The diversification from music promotion into web and graphic design was a natural progression, says McSweeney.

“We found that when we were booking artists, our clients were also looking for people to make posters or a website for their acts.

“If we invite a band over to play, we can offer to do their website and album design.

“We’re like a one-stop shop and the bigger brands love that because we’re a small company. There’s only three of us so we’re a port of call for all the web stuff, graphic design and events.

“Instead of having to deal with three separate agencies, you’re dealing with one and that has been our calling card for the last few years and has worked out really well.”

Choice Cuts is currently working with beer company Beck’s on a collaboration that sees it organise events that align the brand with their target market.


Target audience
"We're working on the Rhythm series with Beck's which features 10 shows throughout the year. We're hoping to align Beck's with their target audience, which is interested in a more niche type of music compared to other brands like Heineken, that go for a more general sweep of the market."

The series will feature acts such as Danny Brown, Hot 8 Brass Band, Hypnotic Brass Ensemble, Azymuth, Ultramagnetic MCs, Lee Fields among others.

Since last January, Choice Cuts have taken on the programming and creative direction of the Sugar Club on Dublin's Leeson Street. "It hasn't been performing as well as it should have been for the last few years.

“We’re trying to bring the Sugar Club back to a more niche audience that will attract jazz, hip hop, funk and reggae music fans, which has traditionally been our audience at Choice Cuts,” says McSweeney.

“Whenever we have done shows in there, they have always done well so we’re trying to turn the venue around so that it’s known in Dublin and Ireland as the go-to place for those genres of music.”

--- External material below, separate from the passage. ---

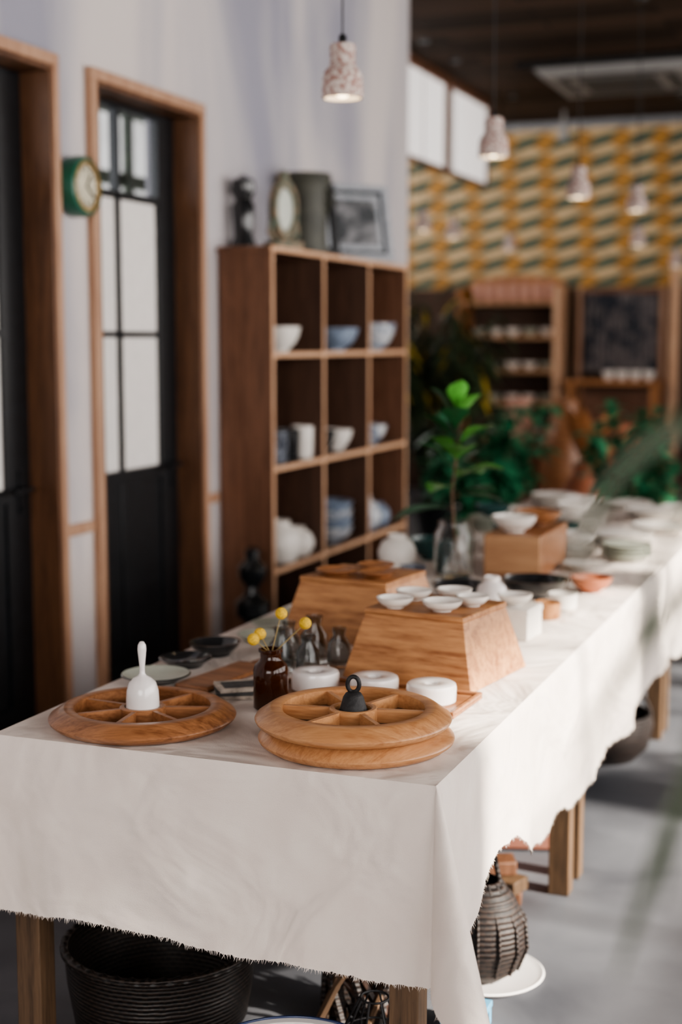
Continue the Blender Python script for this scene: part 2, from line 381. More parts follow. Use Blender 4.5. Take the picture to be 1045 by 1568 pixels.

He says he’s noticed a gap in the market for a new type of music venue that will appeal to a more discerning punter. “We like to go a bit more left of centre when looking for acts [at Sugar Club]. There’s a lack of good music venues in town. People are fed up of going into Camden Street and falling out of a place at two in the morning,” he says.

McSweeney says they aim to attract to the venue those in their mid-20s to late 30, though they have plans for some midweek nights for students in the future.

They plan to close the venue in autumn for a refit. “We’re going to do up the smoking area, make small structural changes so the flow of people around the venue is better, add more seating and make the stage retractable so we can move it back when the act is over so more people can get on the dance floor,” he says.


Craft beers
McSweeney says the practice of people going out to see DJs performing has been lost in the past few years. "What we're trying to do with the club is bring night life back to being about the DJ and the dance floor. We want to reposition the venue as a great place to see live music and a great place to find out about music and to dance to it too," he says.

They have partnered with Beck’s to stock some of their beers and have plans also to stock craft beers.

McSweeney says plans for the future include getting the Sugar Club up and running, opening a pub and developing the Choice Cuts website, which sells T-shirts and posters through its online shop.